The art of exercising Zen leadership

The wabi-sabi concept of aesthetics comes to us from Japan, the cradle of spiritual life. This philosophy centres on accepting imperfection and transience while finding beauty in the everyday.

These aesthetic principles can also carry over into human behaviour and personality.

If you put the 6 wabi-sabi aesthetic principles into practice, you will increase efficiency and, above all, decrease your stress:

  • Fukinsei (imperfection)
  • Kanso (simplicity)
  • Shizen (without pretense)
  • Yugen (natural beauty)
  • Datsuzoku (innovation)
  • Seijaku (serenity and calm)

1. Fukinsei

This principle aims to achieve balance and harmony through the realization that there is beauty in asymmetry, despite its irregularities.

If we embrace this concept in the world of management, it means that clear-cut perfection is boring, if not outright impossible to achieve.

Human beings are much more stimulated by looking for ways to improve their surroundings.

It serves no purpose to moan and groan and focus on the negative when confronted by challenges. Accept imperfection, roll up your sleeves and use creativity to find ways to improve what does not work.

2. Kanso

Simplicity lies at the heart of this Japanese principle.

Its goal is uncomplicated communication. A manager earns respect when they clearly and simply express their expectations to staff.
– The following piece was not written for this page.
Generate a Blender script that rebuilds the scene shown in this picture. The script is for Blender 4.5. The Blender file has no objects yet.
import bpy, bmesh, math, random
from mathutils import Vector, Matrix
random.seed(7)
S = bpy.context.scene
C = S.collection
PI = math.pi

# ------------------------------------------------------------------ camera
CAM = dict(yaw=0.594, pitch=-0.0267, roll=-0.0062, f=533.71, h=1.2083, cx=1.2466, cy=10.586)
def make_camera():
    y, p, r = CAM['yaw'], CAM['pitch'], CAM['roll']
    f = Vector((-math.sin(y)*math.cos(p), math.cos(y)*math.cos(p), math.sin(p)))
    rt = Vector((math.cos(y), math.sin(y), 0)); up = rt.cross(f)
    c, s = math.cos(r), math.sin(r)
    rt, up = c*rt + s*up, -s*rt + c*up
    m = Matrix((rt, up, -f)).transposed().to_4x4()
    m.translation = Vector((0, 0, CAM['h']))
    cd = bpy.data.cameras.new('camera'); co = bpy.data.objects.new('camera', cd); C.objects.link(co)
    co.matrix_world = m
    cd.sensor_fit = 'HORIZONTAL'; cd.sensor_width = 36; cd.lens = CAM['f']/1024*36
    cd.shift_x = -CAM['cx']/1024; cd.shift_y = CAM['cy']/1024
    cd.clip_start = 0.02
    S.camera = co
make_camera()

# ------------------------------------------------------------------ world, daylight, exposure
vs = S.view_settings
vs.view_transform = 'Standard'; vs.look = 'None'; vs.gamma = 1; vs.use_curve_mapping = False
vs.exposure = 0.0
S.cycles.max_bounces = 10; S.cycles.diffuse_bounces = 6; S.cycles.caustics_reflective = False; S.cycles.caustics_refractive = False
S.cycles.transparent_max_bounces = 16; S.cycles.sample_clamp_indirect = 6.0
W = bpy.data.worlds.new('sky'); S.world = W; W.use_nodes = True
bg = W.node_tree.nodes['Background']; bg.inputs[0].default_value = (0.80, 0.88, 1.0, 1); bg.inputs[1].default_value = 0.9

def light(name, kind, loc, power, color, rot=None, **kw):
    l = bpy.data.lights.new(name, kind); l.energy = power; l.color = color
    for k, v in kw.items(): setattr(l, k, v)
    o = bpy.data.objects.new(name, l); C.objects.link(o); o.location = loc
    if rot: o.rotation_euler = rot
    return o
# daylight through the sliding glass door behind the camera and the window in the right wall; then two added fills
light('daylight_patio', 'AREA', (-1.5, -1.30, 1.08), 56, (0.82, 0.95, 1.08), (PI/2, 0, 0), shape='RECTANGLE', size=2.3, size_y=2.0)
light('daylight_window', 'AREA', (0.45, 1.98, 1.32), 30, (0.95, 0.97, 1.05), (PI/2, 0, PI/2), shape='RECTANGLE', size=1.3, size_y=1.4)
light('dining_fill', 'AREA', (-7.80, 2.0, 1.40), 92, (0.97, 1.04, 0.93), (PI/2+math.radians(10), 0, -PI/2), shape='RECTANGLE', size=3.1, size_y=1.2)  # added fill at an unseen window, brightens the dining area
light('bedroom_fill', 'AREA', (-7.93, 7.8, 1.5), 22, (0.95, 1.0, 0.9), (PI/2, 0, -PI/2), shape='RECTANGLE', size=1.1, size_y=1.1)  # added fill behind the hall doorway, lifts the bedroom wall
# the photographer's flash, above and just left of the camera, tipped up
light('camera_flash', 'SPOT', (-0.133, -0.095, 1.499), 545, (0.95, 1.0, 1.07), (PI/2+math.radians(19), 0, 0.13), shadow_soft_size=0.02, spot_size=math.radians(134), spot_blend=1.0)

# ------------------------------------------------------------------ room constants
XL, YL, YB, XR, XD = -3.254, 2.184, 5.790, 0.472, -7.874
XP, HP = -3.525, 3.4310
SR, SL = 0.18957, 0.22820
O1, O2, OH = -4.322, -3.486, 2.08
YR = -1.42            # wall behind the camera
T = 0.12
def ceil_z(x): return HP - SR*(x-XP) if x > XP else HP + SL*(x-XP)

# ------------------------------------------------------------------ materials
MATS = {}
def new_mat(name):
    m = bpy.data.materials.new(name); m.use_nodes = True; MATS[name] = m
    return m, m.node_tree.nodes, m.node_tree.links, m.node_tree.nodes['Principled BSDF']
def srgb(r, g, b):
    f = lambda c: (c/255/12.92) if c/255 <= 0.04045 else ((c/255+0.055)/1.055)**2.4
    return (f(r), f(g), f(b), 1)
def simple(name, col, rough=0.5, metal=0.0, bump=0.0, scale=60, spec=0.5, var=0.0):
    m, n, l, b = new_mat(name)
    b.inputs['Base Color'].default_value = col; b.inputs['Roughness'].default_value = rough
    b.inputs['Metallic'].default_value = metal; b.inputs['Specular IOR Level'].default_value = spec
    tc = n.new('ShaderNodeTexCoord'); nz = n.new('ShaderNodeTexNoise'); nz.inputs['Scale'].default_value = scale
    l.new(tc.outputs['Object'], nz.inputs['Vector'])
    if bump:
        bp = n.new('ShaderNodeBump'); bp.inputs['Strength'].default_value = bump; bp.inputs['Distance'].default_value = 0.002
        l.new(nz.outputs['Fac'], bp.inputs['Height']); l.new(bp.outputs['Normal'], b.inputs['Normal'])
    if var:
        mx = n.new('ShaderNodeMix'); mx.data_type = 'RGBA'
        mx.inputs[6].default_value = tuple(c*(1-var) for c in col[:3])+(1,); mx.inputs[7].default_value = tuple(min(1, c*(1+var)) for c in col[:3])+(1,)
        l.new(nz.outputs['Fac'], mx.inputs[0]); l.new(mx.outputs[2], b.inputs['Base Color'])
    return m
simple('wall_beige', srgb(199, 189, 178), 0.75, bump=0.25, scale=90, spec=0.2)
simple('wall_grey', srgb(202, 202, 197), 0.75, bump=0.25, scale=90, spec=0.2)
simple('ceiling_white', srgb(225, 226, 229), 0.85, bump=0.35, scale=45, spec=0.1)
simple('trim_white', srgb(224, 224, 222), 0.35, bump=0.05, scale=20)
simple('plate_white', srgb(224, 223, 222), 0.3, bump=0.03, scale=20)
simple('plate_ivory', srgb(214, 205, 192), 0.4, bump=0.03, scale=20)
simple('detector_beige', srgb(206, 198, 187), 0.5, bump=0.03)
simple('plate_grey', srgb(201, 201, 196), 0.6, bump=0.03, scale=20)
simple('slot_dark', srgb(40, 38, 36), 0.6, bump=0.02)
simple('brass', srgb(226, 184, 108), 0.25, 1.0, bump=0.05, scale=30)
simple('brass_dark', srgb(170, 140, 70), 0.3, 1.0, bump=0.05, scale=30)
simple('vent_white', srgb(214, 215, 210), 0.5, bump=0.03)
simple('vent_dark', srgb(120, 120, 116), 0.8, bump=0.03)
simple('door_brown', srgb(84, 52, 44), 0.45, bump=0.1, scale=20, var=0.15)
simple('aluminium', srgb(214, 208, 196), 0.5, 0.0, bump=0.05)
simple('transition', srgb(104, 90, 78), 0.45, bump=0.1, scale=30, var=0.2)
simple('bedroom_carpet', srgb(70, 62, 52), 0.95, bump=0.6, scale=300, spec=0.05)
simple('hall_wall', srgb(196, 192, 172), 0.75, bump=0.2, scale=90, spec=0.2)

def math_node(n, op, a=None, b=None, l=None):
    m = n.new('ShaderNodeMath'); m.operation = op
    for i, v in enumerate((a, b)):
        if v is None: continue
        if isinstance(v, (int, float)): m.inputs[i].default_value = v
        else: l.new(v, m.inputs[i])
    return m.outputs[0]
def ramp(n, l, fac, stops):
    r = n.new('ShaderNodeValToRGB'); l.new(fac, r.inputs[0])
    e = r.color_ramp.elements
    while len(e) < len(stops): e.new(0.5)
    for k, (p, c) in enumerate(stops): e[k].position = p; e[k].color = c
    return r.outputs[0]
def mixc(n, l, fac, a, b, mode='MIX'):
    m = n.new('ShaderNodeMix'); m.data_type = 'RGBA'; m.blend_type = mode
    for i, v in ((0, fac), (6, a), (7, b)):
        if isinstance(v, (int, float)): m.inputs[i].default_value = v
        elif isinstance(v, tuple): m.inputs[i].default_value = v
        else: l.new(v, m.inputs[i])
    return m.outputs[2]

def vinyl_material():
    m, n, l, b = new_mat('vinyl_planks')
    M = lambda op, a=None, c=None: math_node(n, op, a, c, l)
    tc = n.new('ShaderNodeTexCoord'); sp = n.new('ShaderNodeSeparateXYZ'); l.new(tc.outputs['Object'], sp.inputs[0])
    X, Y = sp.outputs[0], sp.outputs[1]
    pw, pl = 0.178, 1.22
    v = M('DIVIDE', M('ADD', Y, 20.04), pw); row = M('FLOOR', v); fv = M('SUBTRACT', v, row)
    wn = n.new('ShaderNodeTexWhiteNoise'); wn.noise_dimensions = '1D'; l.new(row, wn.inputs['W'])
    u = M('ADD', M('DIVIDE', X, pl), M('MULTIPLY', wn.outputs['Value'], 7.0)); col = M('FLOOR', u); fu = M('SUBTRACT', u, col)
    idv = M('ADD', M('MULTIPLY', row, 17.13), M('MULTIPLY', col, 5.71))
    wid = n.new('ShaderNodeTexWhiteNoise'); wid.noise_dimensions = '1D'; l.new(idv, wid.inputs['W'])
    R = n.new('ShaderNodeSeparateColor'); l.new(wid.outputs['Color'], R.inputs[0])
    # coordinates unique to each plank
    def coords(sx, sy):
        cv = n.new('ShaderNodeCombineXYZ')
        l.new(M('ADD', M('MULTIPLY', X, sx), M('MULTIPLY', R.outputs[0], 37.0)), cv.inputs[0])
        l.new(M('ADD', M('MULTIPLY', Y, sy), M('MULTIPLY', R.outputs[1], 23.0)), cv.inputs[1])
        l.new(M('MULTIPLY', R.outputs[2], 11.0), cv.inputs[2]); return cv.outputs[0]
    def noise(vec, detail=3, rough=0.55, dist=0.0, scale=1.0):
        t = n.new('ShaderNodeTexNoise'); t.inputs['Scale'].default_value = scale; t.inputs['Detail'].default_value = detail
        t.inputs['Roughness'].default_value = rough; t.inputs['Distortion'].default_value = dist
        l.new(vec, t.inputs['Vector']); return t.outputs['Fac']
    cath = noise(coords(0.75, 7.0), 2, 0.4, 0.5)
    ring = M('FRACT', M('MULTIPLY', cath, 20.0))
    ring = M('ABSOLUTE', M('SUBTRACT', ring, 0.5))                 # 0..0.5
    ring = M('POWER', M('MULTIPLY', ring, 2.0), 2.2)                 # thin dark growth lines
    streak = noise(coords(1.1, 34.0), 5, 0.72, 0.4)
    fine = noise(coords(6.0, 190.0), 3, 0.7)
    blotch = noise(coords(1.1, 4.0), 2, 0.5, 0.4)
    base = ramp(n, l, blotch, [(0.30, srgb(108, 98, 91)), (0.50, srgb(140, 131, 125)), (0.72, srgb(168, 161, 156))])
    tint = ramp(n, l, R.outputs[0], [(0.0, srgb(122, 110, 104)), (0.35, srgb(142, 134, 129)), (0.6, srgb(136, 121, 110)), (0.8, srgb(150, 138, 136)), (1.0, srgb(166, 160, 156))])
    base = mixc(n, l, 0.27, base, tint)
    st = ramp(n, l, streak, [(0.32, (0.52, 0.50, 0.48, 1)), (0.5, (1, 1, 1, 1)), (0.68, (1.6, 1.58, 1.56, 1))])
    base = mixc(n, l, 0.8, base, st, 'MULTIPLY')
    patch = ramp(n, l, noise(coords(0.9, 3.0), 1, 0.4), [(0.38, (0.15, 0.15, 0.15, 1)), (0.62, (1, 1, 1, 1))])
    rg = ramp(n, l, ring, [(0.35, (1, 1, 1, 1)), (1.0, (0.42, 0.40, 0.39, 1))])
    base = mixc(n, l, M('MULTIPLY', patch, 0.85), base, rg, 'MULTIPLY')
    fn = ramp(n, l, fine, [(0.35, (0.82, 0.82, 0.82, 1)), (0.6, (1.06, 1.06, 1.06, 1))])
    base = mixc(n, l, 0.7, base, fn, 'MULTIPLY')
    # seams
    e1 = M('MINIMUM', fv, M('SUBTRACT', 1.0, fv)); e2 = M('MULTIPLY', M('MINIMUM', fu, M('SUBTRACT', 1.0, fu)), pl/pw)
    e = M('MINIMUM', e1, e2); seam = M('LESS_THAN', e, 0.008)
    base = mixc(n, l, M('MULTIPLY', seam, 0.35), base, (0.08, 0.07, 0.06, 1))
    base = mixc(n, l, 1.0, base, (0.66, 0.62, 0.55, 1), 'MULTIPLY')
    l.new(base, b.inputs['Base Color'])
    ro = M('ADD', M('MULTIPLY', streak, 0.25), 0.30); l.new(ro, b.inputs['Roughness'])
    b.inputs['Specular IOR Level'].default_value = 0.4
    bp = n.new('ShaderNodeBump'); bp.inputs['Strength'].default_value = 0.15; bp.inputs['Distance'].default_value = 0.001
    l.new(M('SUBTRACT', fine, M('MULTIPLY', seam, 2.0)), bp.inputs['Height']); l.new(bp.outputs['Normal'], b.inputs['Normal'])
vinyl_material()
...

In contrast, an ambiguous and incoherent communication style breeds chaos. Even worse, it can stop productivity in its tracks.

3. Shizen

Shizen refers to that which is natural and without pretense.

You have to put the brakes on pretention and lack of transparency in order to put this principle into practice.

If a boss manages with a closed-leadership style, employee morale has a tendency to plummet and this, in turn, affects organizational productivity.

It is in your best interest to trust your employees. This winning tactic encourages employees to get involved, mobilize and actively contribute to your company’s success.

4. Yugen

Yugen describes an appreciation of the universe’s mysterious beauty.

In a management context, this principle provides insight into corporate culture and organizational development.

A manager’s objective is to navigate between organizational traditions, changes and transitions. They need to know when the current way of doing things negatively affects productivity and when it is time for change.

5. Datsuzoku

Datsuzoku leads to a break from convention and experiencing the freedom to venture out of your comfort zone. A manager who puts this into practice will contribute to innovation within an organization.

6. Seijaku

According to Japanese aesthetic principles, Seijaku denotes calm and tranquility.

In order to improve efficiency, a work environment needs to be peaceful and shielded from endless storms.

By motivating colleagues in your leadership role, you can significantly contribute to maintaining a pleasant and harmonious work environment. Celebrate their successes. Delegate responsibilities to them. Be open to their suggestions. Set objectives they can achieve and that contribute to their development.